• _Work to do_:
Quote the records that follow in full, leaving the pictures out.

-- Supplied material start --

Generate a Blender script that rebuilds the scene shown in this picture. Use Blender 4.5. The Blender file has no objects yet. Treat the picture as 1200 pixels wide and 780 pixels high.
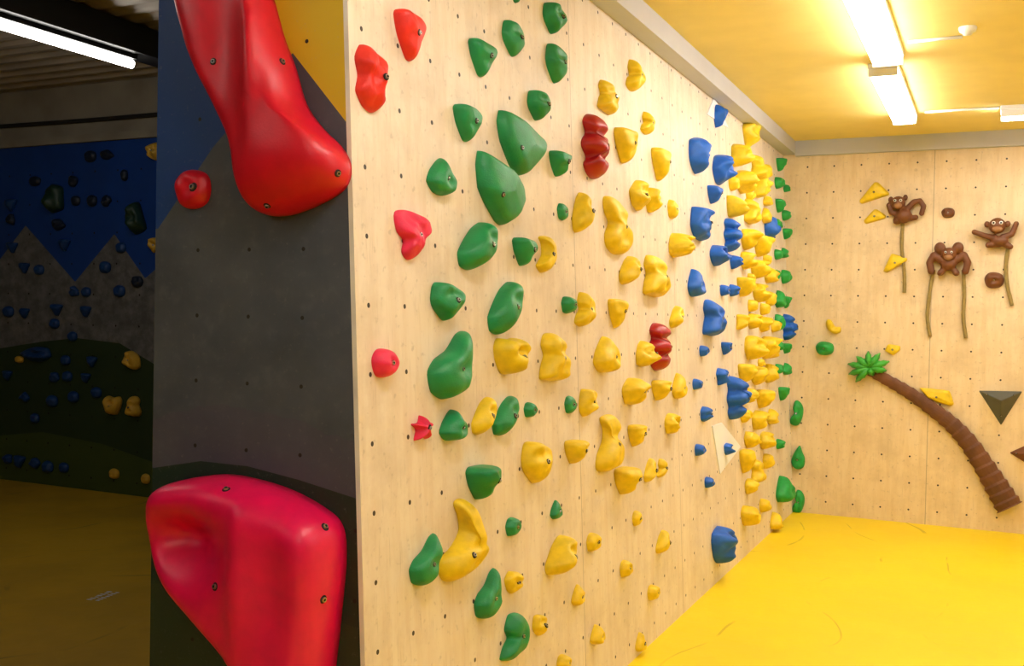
import bpy, math, random
from mathutils import Vector, Matrix, noise
from mathutils.bvhtree import BVHTree

scene = bpy.context.scene
try:
    scene.view_settings.view_transform = 'Standard'
    scene.view_settings.look = 'None'
except Exception:
    pass

# ------------------------------------------------------------------ camera
F = 1200.0
EYE = 1.5
yaw, pitch, roll = math.atan(565/F), math.radians(1.0), 0.02
f0 = Vector((-math.sin(yaw), math.cos(yaw), 0)); r0 = Vector((math.cos(yaw), math.sin(yaw), 0)); u0 = Vector((0, 0, 1))
fw = (f0*math.cos(pitch) - u0*math.sin(pitch)).normalized()
up1 = (u0*math.cos(pitch) + f0*math.sin(pitch)).normalized()
right = r0*math.cos(roll) + up1*math.sin(roll)
up = up1*math.cos(roll) - r0*math.sin(roll)
CAM = Vector((0, 0, EYE))
cd = bpy.data.cameras.new("camera"); cd.sensor_width = 36; cd.lens = 36*F/1200; cd.clip_start = 0.05
cam = bpy.data.objects.new("camera", cd); scene.collection.objects.link(cam)
M = Matrix.Identity(4)
for i in range(3):
    M[i][0] = right[i]; M[i][1] = up[i]; M[i][2] = -fw[i]; M[i][3] = CAM[i]
cam.matrix_world = M
scene.camera = cam

def ray(px, py):
    return (fw + right*((px-600)/F) + up*((390-py)/F)).normalized()
def proj(P):
    d = P-CAM; z = d.dot(fw)
    return (600+F*d.dot(right)/z, 390-F*d.dot(up)/z)

class Plane:
    def __init__(s, O, U, V):
        s.O = Vector(O); s.U = Vector(U).normalized(); s.V = Vector(V).normalized(); s.N = s.U.cross(s.V).normalized()
        m = Matrix.Identity(4)
        for i in range(3):
            m[i][0] = s.U[i]; m[i][1] = s.V[i]; m[i][2] = s.N[i]; m[i][3] = s.O[i]
        s.M = m
    def hit(s, px, py):
        r = ray(px, py); t = (s.O-CAM).dot(s.N)/r.dot(s.N)
        return CAM + r*t
    def uv(s, px, py):
        d = s.hit(px, py)-s.O
        return d.dot(s.U), d.dot(s.V)
    def frame(s, C):
        m = s.M.copy()
        for i in range(3): m[i][3] = C[i]
        return m
def on_z(px, py, z):
    r = ray(px, py); return CAM + r*((z-EYE)/r.z)

K = 0.052
XF = -1.394; YC = 2.19; YB = 8.22; YL = 6.1; XL = -2.15
CEIL = 2.90; CEILL = 3.32; WTOP = 2.80
WOOD = Plane((XF, YC, 0), (0, 1, 0), (-K, 0, 1))
PANEL = Plane((XL, YC, 0), (1, 0, 0), (0, 0, 1))
BACK = Plane((-1.6, YB, 0), (1, 0, 0), (0, 0, 1))
LEFT = Plane((-9.5, YL, 0), (1, 0, 0), (0, 0, 1))

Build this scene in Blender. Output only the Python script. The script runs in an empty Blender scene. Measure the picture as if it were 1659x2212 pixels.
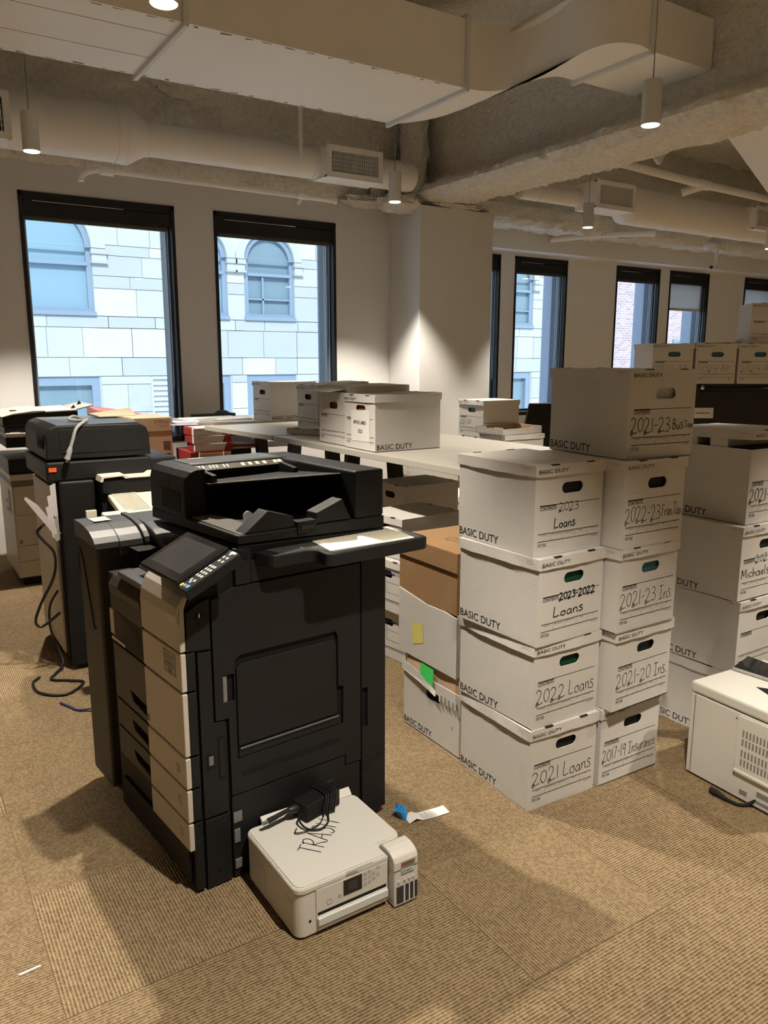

-- Supplied material end --

• _Exercise solution_:
Generate a Blender script that rebuilds the scene shown in this picture. Use Blender 4.5. The Blender file has no objects yet. Treat the picture as 1200 pixels wide and 780 pixels high.
import bpy, math, random
from mathutils import Vector, Matrix, noise
from mathutils.bvhtree import BVHTree

scene = bpy.context.scene
try:
    scene.view_settings.view_transform = 'Standard'
    scene.view_settings.look = 'None'
except Exception:
    pass

# ------------------------------------------------------------------ camera
F = 1200.0
EYE = 1.5
yaw, pitch, roll = math.atan(565/F), math.radians(1.0), 0.02
f0 = Vector((-math.sin(yaw), math.cos(yaw), 0)); r0 = Vector((math.cos(yaw), math.sin(yaw), 0)); u0 = Vector((0, 0, 1))
fw = (f0*math.cos(pitch) - u0*math.sin(pitch)).normalized()
up1 = (u0*math.cos(pitch) + f0*math.sin(pitch)).normalized()
right = r0*math.cos(roll) + up1*math.sin(roll)
up = up1*math.cos(roll) - r0*math.sin(roll)
CAM = Vector((0, 0, EYE))
cd = bpy.data.cameras.new("camera"); cd.sensor_width = 36; cd.lens = 36*F/1200; cd.clip_start = 0.05
cam = bpy.data.objects.new("camera", cd); scene.collection.objects.link(cam)
M = Matrix.Identity(4)
for i in range(3):
    M[i][0] = right[i]; M[i][1] = up[i]; M[i][2] = -fw[i]; M[i][3] = CAM[i]
cam.matrix_world = M
scene.camera = cam

def ray(px, py):
    return (fw + right*((px-600)/F) + up*((390-py)/F)).normalized()
def proj(P):
    d = P-CAM; z = d.dot(fw)
    return (600+F*d.dot(right)/z, 390-F*d.dot(up)/z)

class Plane:
    def __init__(s, O, U, V):
        s.O = Vector(O); s.U = Vector(U).normalized(); s.V = Vector(V).normalized(); s.N = s.U.cross(s.V).normalized()
        m = Matrix.Identity(4)
        for i in range(3):
            m[i][0] = s.U[i]; m[i][1] = s.V[i]; m[i][2] = s.N[i]; m[i][3] = s.O[i]
        s.M = m
    def hit(s, px, py):
        r = ray(px, py); t = (s.O-CAM).dot(s.N)/r.dot(s.N)
        return CAM + r*t
    def uv(s, px, py):
        d = s.hit(px, py)-s.O
        return d.dot(s.U), d.dot(s.V)
    def frame(s, C):
        m = s.M.copy()
        for i in range(3): m[i][3] = C[i]
        return m
def on_z(px, py, z):
    r = ray(px, py); return CAM + r*((z-EYE)/r.z)

K = 0.052
XF = -1.394; YC = 2.19; YB = 8.22; YL = 6.1; XL = -2.15
CEIL = 2.90; CEILL = 3.32; WTOP = 2.80
WOOD = Plane((XF, YC, 0), (0, 1, 0), (-K, 0, 1))
PANEL = Plane((XL, YC, 0), (1, 0, 0), (0, 0, 1))
BACK = Plane((-1.6, YB, 0), (1, 0, 0), (0, 0, 1))
LEFT = Plane((-9.5, YL, 0), (1, 0, 0), (0, 0, 1))

Build this scene in Blender. Output only the Python script. The script runs in an empty Blender scene. Measure the picture as if it were 1659x2212 pixels.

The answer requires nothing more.